For a few fleeting moments, the arcane world of graphic arts basked in the glare of the mainstream media courtesy of Ikea, that international icon of retail success that first skyrocketed to fame by integrating an extensive array of cheap furniture with succulent Swedish meatballs. In this year's catalog, Ikea unceremoniously dumped Futura, the venerable gothic font dating back to the days of hot metal.
My introduction to Futura came while composing headlines on a Ludlow. This was before a Mac was a computer. It was before a Mac was even a hamburger! If you don't know what a Ludlow is, go ask your grandfather.
In place of Futura, Ikea selected Verdana, which, truth be told, was never intended for use in print.
Print and design purists, as well as Ikea fans, stormed the blogosphere with pithy posts defending Futura as though it were Catherine of Aragon, wounded by Ikea in the King Henry VIII role, replacing aging queen Futura with saucy upstart Verdana. Except…
Verdana was deliberately created to be ubiquitous and bland, and therefore universally compatible in a global environment connected by Microsoft's Internet Explorer browser. Other yawner fonts like Arial (the Helvetica knockoff with all the spacing and none of the character) and Tahoma are birds of the same feather.
Making these fonts freely available and including them with all Microsoft software made it a sure bet that these fonts would come to reside on every computer in the world, and therefore be “web safe.” This simply means that if you design a web page with a websafe font like Verdana, it probably will display the way you intended it to, anywhere.
What possessed Ikea, lauded by fervent devotees for its good sense in all things stylish, to adopt Verdana for print use? Perhaps Ikea wanted all of its media to match. Alas, poor furniture seller, your marketing program is not a living room set.
This stylistic faux pas made Ikea an easy target of ridicule for design snobs who rushed to tweet their Twitters so they could claim their 15 nanoseconds of fame.
If you are a designer, or a twitterer, this is old news. If you are a printer, this is probably the first you've heard of this story. When was the last time a typeface became the subject of a major news article?
The surprise isn't that font freaks screamed foul, but that the mainstream media paid attention. Time magazine, the Wall Street Journal, even the stodgy New York Times and Chicago Tribune repeated this story. As a printer, I'm both stunned and gratified that the press even cared. Ironically, I haven't heard much in the printing trade press. Too bad. Ikea's stylistic misstep could be twisted into a powerful case history for savvy marketers of print and media services.
An Internet focused design firm, it could be said, might see nothing wrong with employing an unsuitable font for a printed catalog. An experienced web designer probably would be convinced that a Microsoft websafe font is the only way to go. A webonly designer wouldn't comprehend why the same rule need not and should not apply to print.
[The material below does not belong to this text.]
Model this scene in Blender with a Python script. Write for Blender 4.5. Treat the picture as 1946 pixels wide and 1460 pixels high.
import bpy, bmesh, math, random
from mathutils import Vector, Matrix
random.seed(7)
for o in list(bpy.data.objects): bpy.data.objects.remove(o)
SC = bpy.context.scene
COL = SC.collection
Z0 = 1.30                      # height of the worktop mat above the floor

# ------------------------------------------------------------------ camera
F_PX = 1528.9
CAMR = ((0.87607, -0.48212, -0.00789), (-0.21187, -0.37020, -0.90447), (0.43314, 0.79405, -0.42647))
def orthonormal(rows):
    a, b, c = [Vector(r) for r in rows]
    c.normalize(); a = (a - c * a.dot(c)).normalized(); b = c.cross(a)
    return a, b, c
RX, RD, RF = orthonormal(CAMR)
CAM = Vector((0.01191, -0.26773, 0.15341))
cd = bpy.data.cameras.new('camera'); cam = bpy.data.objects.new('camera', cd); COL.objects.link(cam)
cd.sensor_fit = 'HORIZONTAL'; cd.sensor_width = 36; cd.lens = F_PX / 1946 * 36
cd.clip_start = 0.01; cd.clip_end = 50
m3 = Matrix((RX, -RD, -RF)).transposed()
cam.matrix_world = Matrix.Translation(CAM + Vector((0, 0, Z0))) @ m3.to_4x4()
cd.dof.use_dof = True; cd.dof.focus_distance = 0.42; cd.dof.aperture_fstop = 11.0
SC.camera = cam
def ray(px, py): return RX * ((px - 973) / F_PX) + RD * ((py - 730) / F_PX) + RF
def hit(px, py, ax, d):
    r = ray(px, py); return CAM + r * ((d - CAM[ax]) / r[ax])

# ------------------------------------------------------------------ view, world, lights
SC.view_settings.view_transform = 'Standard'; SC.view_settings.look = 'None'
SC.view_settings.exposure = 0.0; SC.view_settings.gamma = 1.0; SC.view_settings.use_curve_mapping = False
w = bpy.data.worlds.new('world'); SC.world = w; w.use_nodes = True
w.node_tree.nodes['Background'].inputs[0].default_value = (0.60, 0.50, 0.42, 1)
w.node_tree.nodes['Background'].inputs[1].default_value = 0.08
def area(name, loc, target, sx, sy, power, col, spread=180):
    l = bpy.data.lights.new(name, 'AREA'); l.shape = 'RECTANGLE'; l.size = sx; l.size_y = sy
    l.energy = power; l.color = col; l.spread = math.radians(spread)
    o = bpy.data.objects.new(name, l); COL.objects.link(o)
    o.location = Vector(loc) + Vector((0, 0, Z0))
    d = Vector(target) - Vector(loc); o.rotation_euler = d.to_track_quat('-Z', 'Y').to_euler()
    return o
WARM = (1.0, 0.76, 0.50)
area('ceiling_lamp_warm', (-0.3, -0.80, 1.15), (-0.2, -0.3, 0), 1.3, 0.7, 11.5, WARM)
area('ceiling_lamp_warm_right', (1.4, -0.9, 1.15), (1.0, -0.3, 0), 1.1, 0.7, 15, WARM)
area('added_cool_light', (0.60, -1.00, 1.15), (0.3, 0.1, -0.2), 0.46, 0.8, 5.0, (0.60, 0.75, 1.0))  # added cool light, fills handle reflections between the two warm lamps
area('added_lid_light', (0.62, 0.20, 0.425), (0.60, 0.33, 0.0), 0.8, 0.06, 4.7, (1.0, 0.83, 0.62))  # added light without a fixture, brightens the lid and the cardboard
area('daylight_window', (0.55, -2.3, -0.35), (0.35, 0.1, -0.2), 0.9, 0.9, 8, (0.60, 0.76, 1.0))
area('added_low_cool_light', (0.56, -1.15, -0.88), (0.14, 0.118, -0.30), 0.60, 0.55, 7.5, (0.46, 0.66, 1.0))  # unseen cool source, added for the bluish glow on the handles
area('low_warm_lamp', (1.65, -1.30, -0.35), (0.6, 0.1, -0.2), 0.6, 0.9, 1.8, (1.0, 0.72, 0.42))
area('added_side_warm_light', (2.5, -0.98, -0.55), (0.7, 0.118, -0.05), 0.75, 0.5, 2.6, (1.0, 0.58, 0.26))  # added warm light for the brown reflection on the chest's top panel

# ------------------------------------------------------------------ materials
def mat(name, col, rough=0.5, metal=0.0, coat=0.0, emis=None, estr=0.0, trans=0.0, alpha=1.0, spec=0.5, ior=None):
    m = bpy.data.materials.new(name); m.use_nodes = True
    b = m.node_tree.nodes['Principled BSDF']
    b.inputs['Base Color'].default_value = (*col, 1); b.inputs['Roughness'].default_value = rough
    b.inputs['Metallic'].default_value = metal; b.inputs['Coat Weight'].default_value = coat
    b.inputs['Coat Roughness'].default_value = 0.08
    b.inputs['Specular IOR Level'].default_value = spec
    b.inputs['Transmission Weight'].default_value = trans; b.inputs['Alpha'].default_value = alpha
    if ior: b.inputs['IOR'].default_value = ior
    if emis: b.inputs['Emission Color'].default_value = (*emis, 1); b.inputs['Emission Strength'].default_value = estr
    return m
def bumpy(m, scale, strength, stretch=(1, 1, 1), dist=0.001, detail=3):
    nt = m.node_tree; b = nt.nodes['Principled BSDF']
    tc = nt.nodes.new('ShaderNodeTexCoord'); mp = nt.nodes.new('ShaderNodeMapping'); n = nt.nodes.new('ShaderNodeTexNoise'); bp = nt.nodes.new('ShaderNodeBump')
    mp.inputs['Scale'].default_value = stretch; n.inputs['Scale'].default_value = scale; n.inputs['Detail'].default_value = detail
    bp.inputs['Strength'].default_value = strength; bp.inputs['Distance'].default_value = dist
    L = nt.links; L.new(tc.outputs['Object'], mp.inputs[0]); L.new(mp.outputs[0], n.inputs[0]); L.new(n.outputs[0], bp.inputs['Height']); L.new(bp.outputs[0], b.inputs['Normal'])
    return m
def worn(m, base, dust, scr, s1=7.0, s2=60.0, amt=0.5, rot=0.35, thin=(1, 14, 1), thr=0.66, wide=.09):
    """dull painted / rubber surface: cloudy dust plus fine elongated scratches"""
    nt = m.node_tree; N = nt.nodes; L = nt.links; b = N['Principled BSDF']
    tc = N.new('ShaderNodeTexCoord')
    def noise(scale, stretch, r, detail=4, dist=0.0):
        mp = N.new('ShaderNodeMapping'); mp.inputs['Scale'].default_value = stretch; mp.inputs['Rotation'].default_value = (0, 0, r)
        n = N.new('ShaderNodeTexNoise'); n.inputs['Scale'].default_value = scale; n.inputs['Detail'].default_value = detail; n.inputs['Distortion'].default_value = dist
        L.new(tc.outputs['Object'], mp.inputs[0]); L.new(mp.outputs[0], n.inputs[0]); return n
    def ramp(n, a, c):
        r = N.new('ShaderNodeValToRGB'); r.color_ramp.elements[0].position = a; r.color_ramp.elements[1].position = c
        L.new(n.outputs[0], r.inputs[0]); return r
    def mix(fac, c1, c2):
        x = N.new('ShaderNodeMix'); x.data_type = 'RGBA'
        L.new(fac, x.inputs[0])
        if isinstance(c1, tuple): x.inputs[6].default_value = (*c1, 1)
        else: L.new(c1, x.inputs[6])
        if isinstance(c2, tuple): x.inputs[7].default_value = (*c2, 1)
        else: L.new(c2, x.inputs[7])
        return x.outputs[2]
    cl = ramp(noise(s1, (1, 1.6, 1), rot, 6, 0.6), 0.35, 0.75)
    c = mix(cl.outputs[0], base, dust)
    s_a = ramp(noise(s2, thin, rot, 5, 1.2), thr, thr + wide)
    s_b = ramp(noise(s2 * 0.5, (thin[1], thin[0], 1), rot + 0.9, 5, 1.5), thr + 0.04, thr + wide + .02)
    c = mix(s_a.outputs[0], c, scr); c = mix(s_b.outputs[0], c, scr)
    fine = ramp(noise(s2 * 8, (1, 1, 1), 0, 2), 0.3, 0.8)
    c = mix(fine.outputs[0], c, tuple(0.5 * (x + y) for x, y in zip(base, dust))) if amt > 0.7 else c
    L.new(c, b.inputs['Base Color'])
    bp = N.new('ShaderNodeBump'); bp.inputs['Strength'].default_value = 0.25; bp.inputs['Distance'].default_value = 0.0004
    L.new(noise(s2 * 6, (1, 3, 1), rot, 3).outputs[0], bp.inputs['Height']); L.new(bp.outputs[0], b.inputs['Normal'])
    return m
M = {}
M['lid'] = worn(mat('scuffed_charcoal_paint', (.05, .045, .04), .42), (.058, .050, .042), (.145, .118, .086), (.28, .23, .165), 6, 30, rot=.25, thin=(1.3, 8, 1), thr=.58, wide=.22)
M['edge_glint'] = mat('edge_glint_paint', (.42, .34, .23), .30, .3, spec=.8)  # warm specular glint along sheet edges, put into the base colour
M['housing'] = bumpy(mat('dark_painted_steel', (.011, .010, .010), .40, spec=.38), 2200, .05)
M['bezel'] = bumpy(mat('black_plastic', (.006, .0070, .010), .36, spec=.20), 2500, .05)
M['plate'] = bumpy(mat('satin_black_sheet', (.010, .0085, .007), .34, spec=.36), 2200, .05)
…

A print-oriented designer likely would make the opposite mistake, insisting on Futura for the corporate website. The result would be widespread font substitution, with web pages displaying text using common substitute fonts, such as Times New Roman or Chicago. The designer might never see how awful this web creation looked to most of the world.
Did I lose you on that last paragraph? I'm sorry to hear that, because it means you don't provide web design and maintenance. A printer offering such services would have been uniquely equipped to help Ikea avoid embarrassment.
The service provider who is equally at home in both online and print media will win the race in 21st century markets. Understanding both of these media formats — and knowing how to integrate them in an effective manner — will move you even further ahead of the pack.
Ikea is a rare breed among massmarket retailers in that it still prints an annual catalog. We must respect and revere such commitment to print. Ikea's crime was a misdemeanor, not a felony; Verdana is not so much repulsively ugly as it is bland and plain.
Verdana also is wider than Futura. Less type will fit on a page. This should mean thicker catalogs with more printed pages. Perhaps this will go down in history as the year declining print volumes began to rise again! Long live meatballs and extended type faces!